Leaving out every picture, copy the lines of the data exactly, from the first through the line containing "PC = 13.4; UW = 14.6".

++++

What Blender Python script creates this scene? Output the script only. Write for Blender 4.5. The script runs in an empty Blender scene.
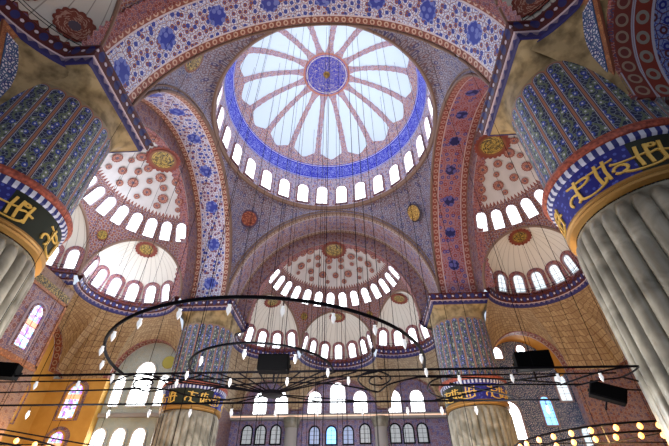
import bpy, bmesh, math, random
from math import sin, cos, pi, sqrt, radians as rad, atan2
from mathutils import Vector, Matrix
random.seed(7)
S = bpy.context.scene
COL = S.collection
# ------------------------------------------------------------------ main measures (metres)
A = 11.75; T = 3.97; B = A + T; HC = 21.25; HA = 12.97
ZD = 35.1; RD = 11.66; ZE = 39.3; DC = 8.37
PC = 13.4; UW = 14.6

# ------------------------------------------------------------------ object helpers
def thing(name, label, cat, loc=(0, 0, 0), rz=0, group=None):
    o = bpy.data.objects.new(name, None); COL.objects.link(o)
    o.empty_display_size = .3
    o.location = loc; o.rotation_euler = (0, 0, rz)
    o['label'] = label; o['category'] = cat
    if group: o['group'] = group
    return o
def tag(o, label, cat, group=None, kind=None):
    if label: o['label'] = label
    if cat: o['category'] = cat
    if group: o['group'] = group
    if kind: o['kind'] = kind
    return o
class MB:
    def __init__(s): s.v = []; s.f = []; s.uv = []; s.m = []
    def face(s, pts, uvs=None, m=0):
        b = len(s.v); s.v += [tuple(p) for p in pts]; s.f.append(tuple(range(b, b + len(pts))))
        s.uv.append(uvs or [(0, 0)] * len(pts)); s.m.append(m)
    def grid(s, fn, nu, nv, m=0, closed=False):
        b = len(s.v); U = []
        nuu = nu + 1
        for j in range(nv + 1):
            for i in range(nuu):
                p, uv = fn(i / nu, j / nv); s.v.append(tuple(p)); U.append(uv)
        for j in range(nv):
            for i in range(nu):
                q = (j * nuu + i, j * nuu + i + 1, (j + 1) * nuu + i + 1, (j + 1) * nuu + i)
                s.f.append(tuple(b + k for k in q)); s.uv.append([U[k] for k in q]); s.m.append(m)
    def box(s, x0, x1, y0, y1, z0, z1, m=0):
        c = [(x0, y0, z0), (x1, y0, z0), (x1, y1, z0), (x0, y1, z0), (x0, y0, z1), (x1, y0, z1), (x1, y1, z1), (x0, y1, z1)]
        for q, ax in (((0, 3, 2, 1), 2), ((4, 5, 6, 7), 2), ((0, 1, 5, 4), 1), ((2, 3, 7, 6), 1), ((1, 2, 6, 5), 0), ((3, 0, 4, 7), 0)):
            ps = [c[k] for k in q]
            uv = [((p[0], p[1]) if ax == 2 else (p[0], p[2]) if ax == 1 else (p[1], p[2])) for p in ps]
            s.face(ps, uv, m)
    def tube(s, pts, r, n=6, m=0, closed=False):
        pts = [Vector(p) for p in pts]; L = len(pts); rings = []
        for i, p in enumerate(pts):
            a = pts[(i - 1) % L] if (i > 0 or closed) else p
            c = pts[(i + 1) % L] if (i < L - 1 or closed) else p
            d = (c - a).normalized()
            up = Vector((0, 0, 1)) if abs(d.z) < .9 else Vector((1, 0, 0))
            x = d.cross(up).normalized(); y = x.cross(d).normalized()
            rings.append([p + (x * cos(2 * pi * k / n) + y * sin(2 * pi * k / n)) * r for k in range(n)])
        b = len(s.v)
        for R_ in rings: s.v += [tuple(q) for q in R_]
        for i in range(L if closed else L - 1):
            j = (i + 1) % L
            for k in range(n):
                k2 = (k + 1) % n
                s.f.append((b + i * n + k, b + i * n + k2, b + j * n + k2, b + j * n + k)); s.uv.append([(0, 0)] * 4); s.m.append(m)
        if not closed:
            s.f.append(tuple(b + k for k in reversed(range(n)))); s.uv.append([(0, 0)] * n); s.m.append(m)
            s.f.append(tuple(b + (L - 1) * n + k for k in range(n))); s.uv.append([(0, 0)] * n); s.m.append(m)
    def lathe(s, prof, n=32, m=0, c=(0, 0), a0=0, a1=2 * pi, ru=None):
        # prof: (r, z); u = angle * mean radius, v = distance along the profile
        L = [0]
        for a, b_ in zip(prof, prof[1:]): L.append(L[-1] + math.dist(a, b_))
        ru = ru or max(p[0] for p in prof)
        def fn(u, v):
            k = int(round(v * (len(prof) - 1))); r, z = prof[k]; t = a0 + (a1 - a0) * u
            return (c[0] + r * cos(t), c[1] + r * sin(t), z), (t * ru, L[k])
        s.grid(fn, n, len(prof) - 1, m)
    def build(s, name, mats, parent=None, smooth=True, weld=True):
        me = bpy.data.meshes.new(name); me.from_pydata(s.v, [], s.f)
        uvl = me.uv_layers.new(name='uv'); k = 0; flat = []
        for fu in s.uv:
            for a in fu: flat += [a[0], a[1]]
        uvl.data.foreach_set('uv', flat)
        if not isinstance(mats, (list, tuple)): mats = [mats]
        for m_ in mats: me.materials.append(m_)
        me.polygons.foreach_set('material_index', s.m)
        if weld:
            bm = bmesh.new(); bm.from_mesh(me); bmesh.ops.remove_doubles(bm, verts=bm.verts, dist=1e-4)
            bm.to_mesh(me); bm.free()
        if smooth:
            me.polygons.foreach_set('use_smooth', [True] * len(me.polygons))
            me.set_sharp_from_angle(angle=rad(40))
        me.update()
        return link(name, me, parent)
def link(name, me, parent=None, mat=None):
    o = bpy.data.objects.new(name, me); COL.objects.link(o)
    if parent: o.parent = parent
    if mat is not None: o.matrix_local = mat
    return o
def kids(o): return [c for c in o.children]
def dup(root, loc=None, rz=None, label=None, scale=None):
    r = root.copy(); COL.objects.link(r)
    if loc is not None: r.location = loc
    if rz is not None: r.rotation_euler = (0, 0, rz)
    if label: r['label'] = label
    for ch in list(root.children):
        c = ch.copy(); COL.objects.link(c); c.parent = r
        for g in ch.children:
            d = g.copy(); COL.objects.link(d); d.parent = c
    return r
def frame(p, x, y, z):
    x, y, z = Vector(x), Vector(y), Vector(z)
    return Matrix(((x.x, y.x, z.x, p[0]), (x.y, y.y, z.y, p[1]), (x.z, y.z, z.z, p[2]), (0, 0, 0, 1)))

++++

| Expected output |
What Blender Python script creates this scene? Output the script only. Write for Blender 4.5. The script runs in an empty Blender scene.
import bpy, bmesh, math, random
from math import sin, cos, pi, sqrt, radians as rad, atan2
from mathutils import Vector, Matrix
random.seed(7)
S = bpy.context.scene
COL = S.collection
# ------------------------------------------------------------------ main measures (metres)
A = 11.75; T = 3.97; B = A + T; HC = 21.25; HA = 12.97
ZD = 35.1; RD = 11.66; ZE = 39.3; DC = 8.37
PC = 13.4; UW = 14.6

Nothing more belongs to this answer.